If you want to see how Republicans vote in states when the primary isn’t similarly rigged, go look at Kari Lake’s victory in Arizona or Doug Mastriano’s in Pennsylvania. Both of them were endorsed by Trump. So were J.D. Vance, Mehmet Oz, and Blake Masters, all of whom won their Senate primaries after receiving his endorsement despite struggling earlier in crowded fields. For a guy who’s supposedly done, Trump sure does seem to have a lot of influence.

And some of his influence isn’t clearly “visible,” but it’s there:

Even some candidates who didn’t face serious competition benefited from Trump’s support in the invisible primary, demonstrating his influence among GOP elites as well. For example, Trump’s very first endorsement of the cycle was of Sarah Huckabee Sanders, one of his former press secretaries, for Arkansas governor. At the time of his endorsement, there were two high-ranking Arkansas officeholders — Lt. Gov. Tim Griffin and Attorney General Leslie Rutledge — in that race, but they eventually dropped out and cleared the field for Sanders. Likewise, Trump’s support for former football player Herschel Walker for Senate in Georgia probably prevented stronger candidates, like Rep. Buddy Carter, from entering the race (in fact, Walker, who until recently lived in Texas, may not have run at all without Trump’s urging).

If you listen to Coulter’s full podcast you’ll find her claiming that the reason Republican opinion is so solidly pro-Trump in polling is because so many anti-Trumpers have left the party and re-registered as independents. All that’s left is a rump MAGA-fanatic minority. There’s some truth to that, but so what? How does that help Ron DeSantis or some other potential Trump rival take him out in a national primary? If Trump gets a primary challenge he’ll demand that the RNC cancel the primaries and declare him the nominee by acclamation. And although he’s unlikely to prevail in that, he probably will prevail in demanding that all GOP primaries be closed so that independents and Democrats can’t cross over and vote in them. (“We must prevent the rigging of our nominations by voters who hate Republicans!”) If the only people who are eligible to vote are registered Republicans and registered Republicans as a group are overwhelmingly pro-Trump because everyone else has already left the GOP, what’s the strategy for stopping him? How is he “done”?

He may well be unelectable in the general election, when independents will get to render a verdict on him. But then again, he might not. Most of the right-wing independents who left the party to protest his ascendance will hold their noses and support him over any liberal. Coulter herself says in the podcast that “there are no good Democrats.” He can certainly be reelected again despite only 40 percent or so of the public viewing him favorably.

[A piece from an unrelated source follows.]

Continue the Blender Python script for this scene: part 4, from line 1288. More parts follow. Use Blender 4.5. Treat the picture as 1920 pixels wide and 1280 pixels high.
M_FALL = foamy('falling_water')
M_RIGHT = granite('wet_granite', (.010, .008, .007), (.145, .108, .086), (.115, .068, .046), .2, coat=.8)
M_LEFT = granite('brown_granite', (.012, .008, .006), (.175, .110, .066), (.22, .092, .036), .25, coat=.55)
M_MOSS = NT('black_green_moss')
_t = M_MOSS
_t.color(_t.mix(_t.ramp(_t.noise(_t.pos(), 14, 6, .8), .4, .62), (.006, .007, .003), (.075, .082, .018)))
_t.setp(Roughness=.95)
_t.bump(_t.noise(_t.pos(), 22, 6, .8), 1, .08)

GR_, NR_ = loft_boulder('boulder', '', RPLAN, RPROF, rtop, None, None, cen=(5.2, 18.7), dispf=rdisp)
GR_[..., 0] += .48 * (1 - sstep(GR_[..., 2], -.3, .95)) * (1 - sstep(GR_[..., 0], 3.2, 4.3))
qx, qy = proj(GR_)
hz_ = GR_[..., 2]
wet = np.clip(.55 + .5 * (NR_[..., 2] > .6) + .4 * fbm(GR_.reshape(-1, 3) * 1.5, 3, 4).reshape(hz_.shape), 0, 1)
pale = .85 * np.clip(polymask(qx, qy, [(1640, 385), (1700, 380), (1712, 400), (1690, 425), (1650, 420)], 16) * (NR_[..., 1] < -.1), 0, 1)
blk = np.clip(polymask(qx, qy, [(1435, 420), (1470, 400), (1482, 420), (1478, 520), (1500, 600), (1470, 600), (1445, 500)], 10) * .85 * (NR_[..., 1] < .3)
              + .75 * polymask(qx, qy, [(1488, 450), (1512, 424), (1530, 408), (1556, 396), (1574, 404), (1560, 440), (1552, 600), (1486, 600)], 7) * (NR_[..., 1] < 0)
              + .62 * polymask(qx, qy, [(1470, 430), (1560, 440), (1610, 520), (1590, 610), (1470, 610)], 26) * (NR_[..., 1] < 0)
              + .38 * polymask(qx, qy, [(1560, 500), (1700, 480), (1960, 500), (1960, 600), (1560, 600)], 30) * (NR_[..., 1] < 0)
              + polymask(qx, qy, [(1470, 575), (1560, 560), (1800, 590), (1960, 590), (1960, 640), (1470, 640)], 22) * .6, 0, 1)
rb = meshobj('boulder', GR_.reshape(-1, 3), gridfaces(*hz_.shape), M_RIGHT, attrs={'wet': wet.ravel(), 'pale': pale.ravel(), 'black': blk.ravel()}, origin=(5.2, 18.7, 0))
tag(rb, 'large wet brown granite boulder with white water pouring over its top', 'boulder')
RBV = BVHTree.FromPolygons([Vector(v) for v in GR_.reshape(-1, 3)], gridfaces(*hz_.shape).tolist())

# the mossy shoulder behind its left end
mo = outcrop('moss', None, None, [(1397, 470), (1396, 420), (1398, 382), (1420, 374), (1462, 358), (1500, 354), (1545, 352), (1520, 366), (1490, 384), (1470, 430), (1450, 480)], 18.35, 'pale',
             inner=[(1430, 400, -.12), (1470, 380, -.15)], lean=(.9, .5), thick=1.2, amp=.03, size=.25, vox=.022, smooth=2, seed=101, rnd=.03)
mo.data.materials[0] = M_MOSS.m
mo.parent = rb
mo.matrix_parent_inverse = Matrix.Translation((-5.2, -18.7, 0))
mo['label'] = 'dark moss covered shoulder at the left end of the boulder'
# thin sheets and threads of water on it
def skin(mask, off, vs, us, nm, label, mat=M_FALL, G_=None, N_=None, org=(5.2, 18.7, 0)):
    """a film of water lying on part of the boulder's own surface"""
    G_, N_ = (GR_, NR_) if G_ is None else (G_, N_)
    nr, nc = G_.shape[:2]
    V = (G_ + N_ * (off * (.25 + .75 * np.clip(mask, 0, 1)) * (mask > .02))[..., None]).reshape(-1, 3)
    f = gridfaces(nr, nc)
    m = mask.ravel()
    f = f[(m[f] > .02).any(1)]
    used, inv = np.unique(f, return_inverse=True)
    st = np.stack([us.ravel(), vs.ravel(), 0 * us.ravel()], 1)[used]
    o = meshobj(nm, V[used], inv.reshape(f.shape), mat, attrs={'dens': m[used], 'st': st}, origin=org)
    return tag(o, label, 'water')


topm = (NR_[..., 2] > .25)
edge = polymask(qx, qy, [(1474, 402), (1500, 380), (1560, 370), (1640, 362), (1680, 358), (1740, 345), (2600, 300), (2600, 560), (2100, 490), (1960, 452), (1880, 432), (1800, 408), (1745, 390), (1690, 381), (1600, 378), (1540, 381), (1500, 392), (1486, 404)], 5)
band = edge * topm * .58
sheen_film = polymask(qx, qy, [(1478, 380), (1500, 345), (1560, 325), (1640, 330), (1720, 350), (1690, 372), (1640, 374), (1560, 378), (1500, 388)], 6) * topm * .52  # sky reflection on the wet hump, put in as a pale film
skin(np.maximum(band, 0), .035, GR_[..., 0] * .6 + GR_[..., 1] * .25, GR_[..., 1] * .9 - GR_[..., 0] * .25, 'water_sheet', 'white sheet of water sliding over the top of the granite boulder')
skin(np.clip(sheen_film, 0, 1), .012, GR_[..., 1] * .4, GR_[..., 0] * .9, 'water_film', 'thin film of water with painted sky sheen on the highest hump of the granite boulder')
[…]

I mean, if it’s true that Trump is “done,” I invite anyone who works in Republican politics or conservative media with a lower profile than Ann Coulter to loudly endorse the Coulter thesis. See what happens to your career.

Exit quotation from Kellyanne Conway: “Those who want to move on from Trump, you go first. People are so obsessed with him, they don’t spend a minute learning what the 74 million Trump-Pence voters want in these midterm elections. That’s what I study every single day, but they’re so obsessed with Donald Trump. Anybody who wants the party to move on from Trump. I dare you, go first.”